In the United States, Nintendo’s patent strategy has also faced challenges. The USPTO rejected 32 of 33 claims in a patent application for seamless real-time mount-switching mechanics. Additionally, in early November 2025, the USPTO director ordered an immediate reexamination of Nintendo’s monster-capture patents, signaling doubts about their validity and raising the possibility that Nintendo’s patent claims could face invalidation in both jurisdictions.
Implications for the Gaming Industry
The fallout from these legal battles has broad implications across the gaming landscape. For streamers and content creators, the Keighin verdict serves as a stark warning: engaging in copyright infringement and circumvention trafficking can result in significant damages awards and permanent injunctions prohibiting such conduct.
For emulator developers, Nintendo has demonstrated a willingness to pursue settlements and shutdown agreements with major projects, effectively eliminating viable options for legal emulation enthusiasts.

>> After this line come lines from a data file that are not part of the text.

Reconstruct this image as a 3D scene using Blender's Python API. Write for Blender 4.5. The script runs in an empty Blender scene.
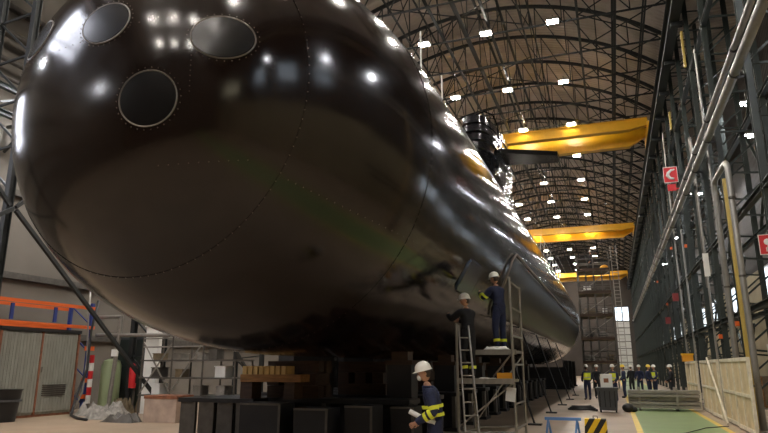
import bpy, math, random
from mathutils import Vector, Matrix
random.seed(7)
C = bpy.context.scene.collection
PI = math.pi
V = Vector
def R(d): return math.radians(d)

# ------------------------------------------------------------------ mesh builder
class MB:
    def __init__(s): s.v=[]; s.f=[]; s.m=[]
    def add(s, vs, fs, mi=0):
        o=len(s.v); s.v+= [tuple(p) for p in vs]
        for f in fs: s.f.append(tuple(i+o for i in f)); s.m.append(mi)
    def box(s, c, d, rot=None, mi=0):
        c=V(c); hx,hy,hz=d[0]/2,d[1]/2,d[2]/2
        vs=[V((x,y,z)) for x in(-hx,hx) for y in(-hy,hy) for z in(-hz,hz)]
        if rot is not None: vs=[rot@p for p in vs]
        s.add([p+c for p in vs],[(0,1,3,2),(4,6,7,5),(0,4,5,1),(2,3,7,6),(0,2,6,4),(1,5,7,3)],mi)
        return s
    def b2(s, lo, hi, mi=0):
        return s.box([(a+b)/2 for a,b in zip(lo,hi)],[abs(b-a) for a,b in zip(lo,hi)],None,mi)
    def beam(s, p, q, w, h, mi=0, up=(0,0,1)):
        p=V(p); q=V(q); d=q-p; L=d.length; d.normalize(); u=V(up)
        if abs(d.dot(u))>.98: u=V((1,0,0)) if abs(d.x)<.9 else V((0,1,0))
        x=d.cross(u).normalized(); z=x.cross(d).normalized()
        s.box((p+q)/2,(w,L,h),Matrix((x,d,z)).transposed(),mi); return s
    def ibeam(s, p, q, w, h, t=.03, up=(0,0,1), mi=0):
        p=V(p); q=V(q); d=(q-p).normalized(); u=V(up)
        if abs(d.dot(u))>.98: u=V((1,0,0))
        x=d.cross(u).normalized(); z=x.cross(d).normalized()
        o=z*(h/2-t/2)
        s.beam(p+o,q+o,w,t,mi,z); s.beam(p-o,q-o,w,t,mi,z); s.beam(p,q,t,h-2*t,mi,z); return s
    def path(s, pts, r, n=8, mi=0, closed=False):
        pts=[V(p) for p in pts]; N=len(pts); rs=r if isinstance(r,(list,tuple)) else [r]*N
        ref=None; rings=[]
        for i,p in enumerate(pts):
            a=pts[i-1] if (i>0 or closed) else None; b=pts[(i+1)%N] if (i<N-1 or closed) else None
            d=V((0,0,0))
            if a is not None: d+=(p-a).normalized()
            if b is not None: d+=(b-p).normalized()
            if d.length<1e-6: d=V((0,0,1))
            d.normalize()
            if ref is None:
                ref=V((0,0,1)) if abs(d.z)<.9 else V((1,0,0))
            x=(ref-d*ref.dot(d)).normalized(); ref=x; y=d.cross(x)
            rings.append([p+(x*math.cos(2*PI*k/n)+y*math.sin(2*PI*k/n))*rs[i] for k in range(n)])
        vs=[q for rg in rings for q in rg]; fs=[]
        M=N if closed else N-1
        for i in range(M):
            a=i*n; b=((i+1)%N)*n
            for k in range(n):
                k2=(k+1)%n; fs.append((a+k,b+k,b+k2,a+k2))
        if not closed: fs.append(tuple(range(n))); fs.append(tuple(reversed(range((N-1)*n,N*n))))
        s.add(vs,fs,mi); return s
    def tube(s,p,q,r,n=8,mi=0,r2=None): return s.path([p,q],[r,r if r2 is None else r2],n,mi)
    def lathe(s, prof, o=(0,0,0), n=24, axis='Z', mi=0, sc=(1,1)):
        vs=[];fs=[]; o=V(o)
        for r,h in prof:
            for k in range(n):
                a=2*PI*k/n; p=(r*math.cos(a)*sc[0],r*math.sin(a)*sc[1],h)
                if axis=='Y': p=(p[0],h,p[1])
                if axis=='X': p=(h,p[0],p[1])
                vs.append(o+V(p))
        for i in range(len(prof)-1):
            for k in range(n):
                k2=(k+1)%n; fs.append((i*n+k,i*n+k2,(i+1)*n+k2,(i+1)*n+k))
        if prof[0][0]>1e-4: fs.append(tuple(reversed(range(n))))
        if prof[-1][0]>1e-4: fs.append(tuple(range((len(prof)-1)*n,len(prof)*n)))
        s.add(vs,fs,mi); return s
    def prism(s, poly, d, mi=0):
        n=len(poly); d=V(d); a=[V(p) for p in poly]
        s.add(a+[p+d for p in a],[tuple(range(n)),tuple(reversed(range(n,2*n)))]+[(i,i+n,(i+1)%n+n,(i+1)%n) for i in range(n)],mi); return s
    def ball(s,c,r,n=12,m=8,mi=0,rot=None):
        r=(r,r,r) if not isinstance(r,(tuple,list)) else r; c=V(c); vs=[];fs=[]
        for i in range(m+1):
            t=PI*i/m
            for k in range(n):
                a=2*PI*k/n; p=V((r[0]*math.sin(t)*math.cos(a),r[1]*math.sin(t)*math.sin(a),r[2]*math.cos(t)))
                if rot is not None: p=rot@p
                vs.append(c+p)
        for i in range(m):
            for k in range(n):
                k2=(k+1)%n; fs.append((i*n+k,(i+1)*n+k,(i+1)*n+k2,i*n+k2))
        s.add(vs,fs,mi); return s
    def build(s,name,mats,parent=None,smooth=False,loc=None,clean=False):
        me=bpy.data.meshes.new(name); me.from_pydata(s.v,[],s.f)
        mats=mats if isinstance(mats,(list,tuple)) else [mats]
        for m in mats: me.materials.append(m)
        if len(mats)>1: me.polygons.foreach_set('material_index',s.m)
        import bmesh
        bm=bmesh.new(); bm.from_mesh(me)
        if clean: bmesh.ops.remove_doubles(bm,verts=bm.verts,dist=1e-4)
        bmesh.ops.recalc_face_normals(bm,faces=bm.faces); bm.to_mesh(me); bm.free()
        if smooth:
            me.polygons.foreach_set('use_smooth',[True]*len(me.polygons))
            if smooth!='all': me.set_sharp_from_angle(angle=R(40))
        me.update()
        o=bpy.data.objects.new(name,me); C.objects.link(o)
        if parent is not None: o.parent=parent
        if loc is not None: o.location=loc
        return o

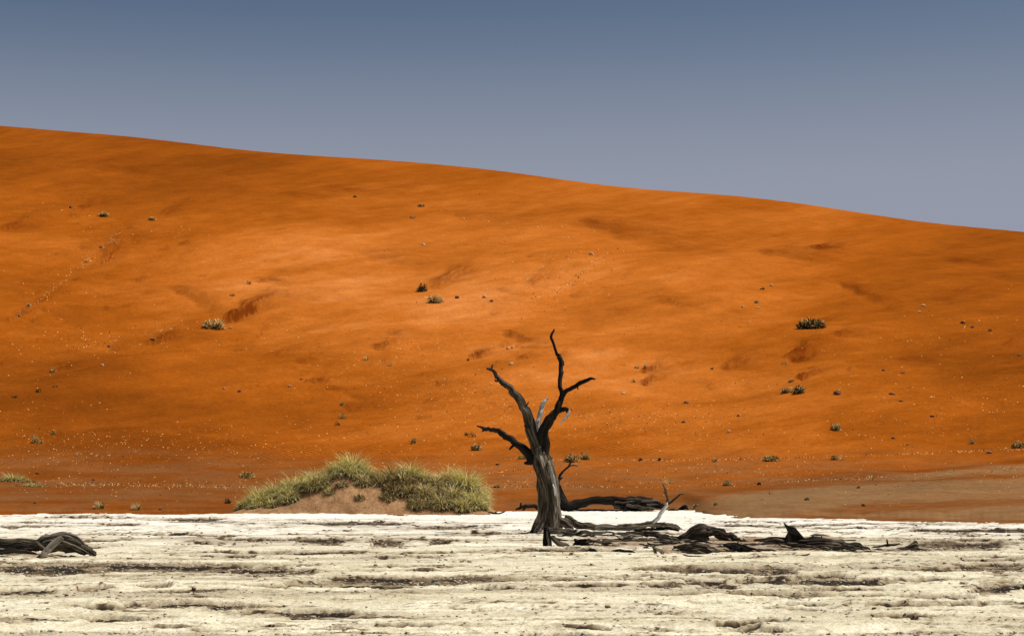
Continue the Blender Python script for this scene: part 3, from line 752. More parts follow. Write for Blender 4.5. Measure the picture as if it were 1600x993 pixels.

For game developers, Nintendo’s patent litigation against Pocketpair and other studios has created uncertainty around common gameplay mechanics. If Nintendo’s patents are successfully asserted against Palworld despite the JPO rejection and USPTO reexamination challenges, it could set precedent restricting the use of creature-capture systems and potentially impact billions in industry revenue.
Conversely, if the USPTO reexamination results in invalidation of Nintendo’s patents, the company’s legal case against Palworld could be substantially weakened, reshaping the boundaries of what mechanics can be owned or enforced in game design.
As Nintendo continues to test the limits of intellectual property enforcement, the industry faces a period of significant uncertainty. The outcomes of the Palworld litigation, patent reexaminations, and similar enforcement actions will determine whether aggressive corporate litigation becomes the norm for protecting gameplay mechanics—or whether new checks emerge to balance corporate intellectual property rights with creative freedom and industry innovation.